**WHAT THIS TASK INVOLVES**
Give the listing again exactly, omitting its images.

##### INFORMATION SHOWN #####

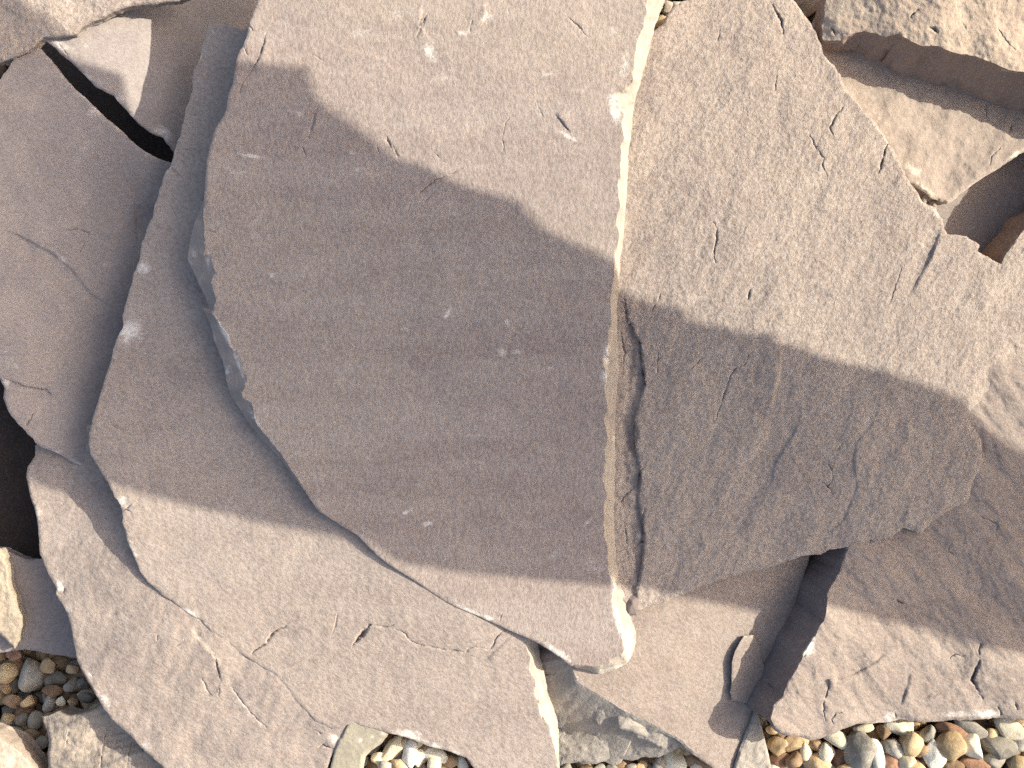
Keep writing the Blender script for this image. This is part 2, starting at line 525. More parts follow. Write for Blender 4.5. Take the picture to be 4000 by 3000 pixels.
    for r in range(wall_rows + 1):
        f = r / wall_rows
        zz = lz + (bz - lz) * f
        dep = (lz - zz)
        off = fl * dep / 0.17 + (wall_noise * fbm(arc, np.full(N, r * 23.0 + seed), 45, seed + 51, 3) if 0 < r else 0) * min(1.0, 1.0)
        k = (HC - lz) / FPX
        qx = (ox - 2000) * k + nx * off * 0.17; qy = -(oy - 1500) * k - ny * off * 0.17
        wallv.append(np.stack([qx, qy, zz], -1) / 1000.0)
        wp.append(pale[lp] * (1 - f) * 0.25); ws.append(np.zeros(N))
    WV = np.vstack(wallv); WP = np.concatenate(wp); WS = np.concatenate(ws)
    wf = {}
    for i in range(N):
        i2 = (i + 1) % N
        for r in range(wall_rows):
            a, b, c, d = r * N + i, r * N + i2, (r + 1) * N + i2, (r + 1) * N + i
            q = (a, d, c, b) if sg > 0 else (a, b, c, d)
            wf.setdefault(int(pid[i]), []).append(q)
    def assemble(pi, cap):
        tt = T[fp == pi]
        used = np.unique(tt) if len(tt) else np.zeros(0, int)
        mp = -np.ones(len(V), int); mp[used] = np.arange(len(used))
        faces = mp[tt].tolist() if len(tt) else []
        wq = wf.get(pi, [])
        verts = W[used]; pl = pale[used]; sc = scar[used]
        if wq or cap:
            base = len(used)
            verts = np.vstack([verts, WV]); pl = np.concatenate([pl, WP]); sc = np.concatenate([sc, WS])
            faces += [tuple(base + k for k in q) for q in wq]
            if cap:
                # underside: a coarse sheet that follows the slab's own curve
                qx, qy = np.meshgrid(np.arange(x0, x1, 70.0), np.arange(y0, y1, 70.0))
                Q = np.stack([qx.ravel(), qy.ravel()], -1)
                Q = Q[inside(Q[:, 0], Q[:, 1], poly)]
                Q = Q[np.array([kb.find((q[0], q[1], 0))[2] > 30 for q in Q], bool)] if len(Q) else Q
                r2 = delaunay_2d_cdt([Vector((a, b)) for a, b in np.vstack([poly, Q])], [], [list(range(N))], 1, 0.3)
                nb = base + len(WV)
                ids = []; ext = []
                for vi, src in enumerate(r2[3]):
                    o_ = [k for k in src if k < N]
                    if o_:
                        ids.append(base + wall_rows * N + o_[0])
                    else:
                        ids.append(nb + len(ext)); ext.append((r2[0][vi].x, r2[0][vi].y))
                if ext:
                    e = np.array(ext)
                    verts = np.vstack([verts, world_xyz(e[:, 0], e[:, 1], tps(e[:, 0], e[:, 1]) - t - 3)])
                    pl = np.concatenate([pl, np.zeros(len(e))]); sc = np.concatenate([sc, np.zeros(len(e))])
                faces += [[ids[k] for k in f_] for f_ in r2[2]]
        return verts, faces, pl, sc
    v, f, pl, sc = assemble(0, True)
    root = make_mesh_object(name, v, f, pl, sc, mat, parent, origin)
    if parent is None:
        tag(root, label, cat, group)
    for i, pn in enumerate(pnames):
        v, f, pl, sc = assemble(i + 1, False)
        if not f: continue
        used = np.unique([k for q in f for k in q])
        mp = -np.ones(len(v), int); mp[used] = np.arange(len(used))
        f = [[int(mp[k]) for k in q] for q in f]
        pm = (part_mats or {}).get(pn)
        make_mesh_object(pn, v[used], f, pl[used], sc[used], pm or mat, root, origin)
    SLABS[key] = (tps, poly)
    return root, origin

def undul(amp, scale, seed, oct=3, ang=0, st=1.0):
    def f(x, y):
        u, v = rot(x, y, ang)
        return amp * fbm(u, v / st, scale, seed, oct)
    return f

def terraces(amp, scale, seed, ang, st, steps=4.0, under=0.5, soft=0.25):
    """riven bedding: flat treads with low broken risers"""
    def f(x, y):
        u, v = rot(x, y, ang)
        n = fbm(u, v / st, scale, seed, 4, 0.55) * steps
        fl = np.floor(n); fr = n - fl
        s = fl + smooth(np.clip((fr - 0.5 + soft / 2) / soft, 0, 1))
        return amp * s / steps * 1.6 + under * fbm(u, v / st, scale * 0.35, seed + 7, 3) 
    return f

def add(*fs):
    return lambda x, y: sum(f(x, y) for f in fs)

FG = 'broken sandstone flagstones in the pile'
GLEVEL = TPS([(3500, 2900, 24), (3100, 2900, 16), (2400, 2990, 14), (1650, 2960, 42), (200, 2700, -10), (100, 1900, -34), (300, 400, -34),
              (2000, 1500, -20), (3800, 800, -20), (2500, 100, -20), (3090, 2400, 2), (4100, 2900, 26)])

# ------------------------------------------------------------------ ground
def ground():
    me = bpy.data.meshes.new('ground')
    n = 81
    g = np.linspace(-1, 1, n)
    g = np.sign(g) * np.abs(g)**3 * 12.0
    gx, gy = np.meshgrid(g, g)
    zz = -0.048 + 0.002 * fbm(gx * 40, gy * 40, 6, 3)
    v = np.stack([gx, gy, zz], -1).reshape(-1, 3)
    f = []
    for i in range(n - 1):
        for j in range(n - 1):
            a = i * n + j
            f.append((a, a + 1, a + n + 1, a + n))
    me.from_pydata(v.tolist(), [], f)
    o = bpy.data.objects.new('ground', me); COL.objects.link(o)
    o['kind'] = 'structure'
    m = bpy.data.materials.new('gravelly_ground'); m.use_nodes = True
    nt = m.node_tree; bs = nt.nodes['Principled BSDF']
    tc = nt.nodes.new('ShaderNodeTexCoord').outputs['Object']
    vo = nt.nodes.new('ShaderNodeTexVoronoi'); vo.inputs['Scale'].default_value = 60
    nt.links.new(tc, vo.inputs['Vector'])
    c = mixcol(nt, lin(150, 125, 95), lin(85, 66, 50), ramp(nt, vo.outputs['Color'], 0.2, 0.8))
    c = mixcol(nt, c, lin(40, 32, 26), ramp(nt, vo.outputs['Distance'], 0.45, 0.75))
    nt.links.new(c, bs.inputs['Base Color']); bs.inputs['Roughness'].default_value = 0.85
    b = nt.nodes.new('ShaderNodeBump'); b.inputs['Distance'].default_value = 0.006; b.invert = True
    nt.links.new(vo.outputs['Distance'], b.inputs['Height']); nt.links.new(b.outputs[0], bs.inputs['Normal'])
    me.materials.append(m)
ground()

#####

**SOLUTION TO THE PROBLEM**
Keep writing the Blender script for this image. This is part 2, starting at line 525. More parts follow. Write for Blender 4.5. Take the picture to be 4000 by 3000 pixels.
    for r in range(wall_rows + 1):
        f = r / wall_rows
        zz = lz + (bz - lz) * f
        dep = (lz - zz)
        off = fl * dep / 0.17 + (wall_noise * fbm(arc, np.full(N, r * 23.0 + seed), 45, seed + 51, 3) if 0 < r else 0) * min(1.0, 1.0)
        k = (HC - lz) / FPX
        qx = (ox - 2000) * k + nx * off * 0.17; qy = -(oy - 1500) * k - ny * off * 0.17
        wallv.append(np.stack([qx, qy, zz], -1) / 1000.0)
        wp.append(pale[lp] * (1 - f) * 0.25); ws.append(np.zeros(N))
    WV = np.vstack(wallv); WP = np.concatenate(wp); WS = np.concatenate(ws)
    wf = {}
    for i in range(N):
        i2 = (i + 1) % N
        for r in range(wall_rows):
            a, b, c, d = r * N + i, r * N + i2, (r + 1) * N + i2, (r + 1) * N + i
            q = (a, d, c, b) if sg > 0 else (a, b, c, d)
            wf.setdefault(int(pid[i]), []).append(q)
    def assemble(pi, cap):
        tt = T[fp == pi]
        used = np.unique(tt) if len(tt) else np.zeros(0, int)
        mp = -np.ones(len(V), int); mp[used] = np.arange(len(used))
        faces = mp[tt].tolist() if len(tt) else []
        wq = wf.get(pi, [])
        verts = W[used]; pl = pale[used]; sc = scar[used]
        if wq or cap:
            base = len(used)
            verts = np.vstack([verts, WV]); pl = np.concatenate([pl, WP]); sc = np.concatenate([sc, WS])
            faces += [tuple(base + k for k in q) for q in wq]
            if cap:
                # underside: a coarse sheet that follows the slab's own curve
                qx, qy = np.meshgrid(np.arange(x0, x1, 70.0), np.arange(y0, y1, 70.0))
                Q = np.stack([qx.ravel(), qy.ravel()], -1)
                Q = Q[inside(Q[:, 0], Q[:, 1], poly)]
                Q = Q[np.array([kb.find((q[0], q[1], 0))[2] > 30 for q in Q], bool)] if len(Q) else Q
                r2 = delaunay_2d_cdt([Vector((a, b)) for a, b in np.vstack([poly, Q])], [], [list(range(N))], 1, 0.3)
                nb = base + len(WV)
                ids = []; ext = []
                for vi, src in enumerate(r2[3]):
                    o_ = [k for k in src if k < N]
                    if o_:
                        ids.append(base + wall_rows * N + o_[0])
                    else:
                        ids.append(nb + len(ext)); ext.append((r2[0][vi].x, r2[0][vi].y))
                if ext:
                    e = np.array(ext)
                    verts = np.vstack([verts, world_xyz(e[:, 0], e[:, 1], tps(e[:, 0], e[:, 1]) - t - 3)])
                    pl = np.concatenate([pl, np.zeros(len(e))]); sc = np.concatenate([sc, np.zeros(len(e))])
                faces += [[ids[k] for k in f_] for f_ in r2[2]]
        return verts, faces, pl, sc
    v, f, pl, sc = assemble(0, True)
    root = make_mesh_object(name, v, f, pl, sc, mat, parent, origin)
    if parent is None:
        tag(root, label, cat, group)
    for i, pn in enumerate(pnames):
        v, f, pl, sc = assemble(i + 1, False)
        if not f: continue
        used = np.unique([k for q in f for k in q])
        mp = -np.ones(len(v), int); mp[used] = np.arange(len(used))
        f = [[int(mp[k]) for k in q] for q in f]
        pm = (part_mats or {}).get(pn)
        make_mesh_object(pn, v[used], f, pl[used], sc[used], pm or mat, root, origin)
    SLABS[key] = (tps, poly)
    return root, origin

def undul(amp, scale, seed, oct=3, ang=0, st=1.0):
    def f(x, y):
        u, v = rot(x, y, ang)
        return amp * fbm(u, v / st, scale, seed, oct)
    return f

def terraces(amp, scale, seed, ang, st, steps=4.0, under=0.5, soft=0.25):
    """riven bedding: flat treads with low broken risers"""
    def f(x, y):
        u, v = rot(x, y, ang)
        n = fbm(u, v / st, scale, seed, 4, 0.55) * steps
        fl = np.floor(n); fr = n - fl
        s = fl + smooth(np.clip((fr - 0.5 + soft / 2) / soft, 0, 1))
        return amp * s / steps * 1.6 + under * fbm(u, v / st, scale * 0.35, seed + 7, 3) 
    return f

def add(*fs):
    return lambda x, y: sum(f(x, y) for f in fs)

FG = 'broken sandstone flagstones in the pile'
GLEVEL = TPS([(3500, 2900, 24), (3100, 2900, 16), (2400, 2990, 14), (1650, 2960, 42), (200, 2700, -10), (100, 1900, -34), (300, 400, -34),
              (2000, 1500, -20), (3800, 800, -20), (2500, 100, -20), (3090, 2400, 2), (4100, 2900, 26)])

# ------------------------------------------------------------------ ground
def ground():
    me = bpy.data.meshes.new('ground')
    n = 81
    g = np.linspace(-1, 1, n)
    g = np.sign(g) * np.abs(g)**3 * 12.0
    gx, gy = np.meshgrid(g, g)
    zz = -0.048 + 0.002 * fbm(gx * 40, gy * 40, 6, 3)
    v = np.stack([gx, gy, zz], -1).reshape(-1, 3)
    f = []
    for i in range(n - 1):
        for j in range(n - 1):
            a = i * n + j
            f.append((a, a + 1, a + n + 1, a + n))
    me.from_pydata(v.tolist(), [], f)
    o = bpy.data.objects.new('ground', me); COL.objects.link(o)
    o['kind'] = 'structure'
    m = bpy.data.materials.new('gravelly_ground'); m.use_nodes = True
    nt = m.node_tree; bs = nt.nodes['Principled BSDF']
    tc = nt.nodes.new('ShaderNodeTexCoord').outputs['Object']
    vo = nt.nodes.new('ShaderNodeTexVoronoi'); vo.inputs['Scale'].default_value = 60
    nt.links.new(tc, vo.inputs['Vector'])
    c = mixcol(nt, lin(150, 125, 95), lin(85, 66, 50), ramp(nt, vo.outputs['Color'], 0.2, 0.8))
    c = mixcol(nt, c, lin(40, 32, 26), ramp(nt, vo.outputs['Distance'], 0.45, 0.75))
    nt.links.new(c, bs.inputs['Base Color']); bs.inputs['Roughness'].default_value = 0.85
    b = nt.nodes.new('ShaderNodeBump'); b.inputs['Distance'].default_value = 0.006; b.invert = True
    nt.links.new(vo.outputs['Distance'], b.inputs['Height']); nt.links.new(b.outputs[0], bs.inputs['Normal'])
    me.materials.append(m)
ground()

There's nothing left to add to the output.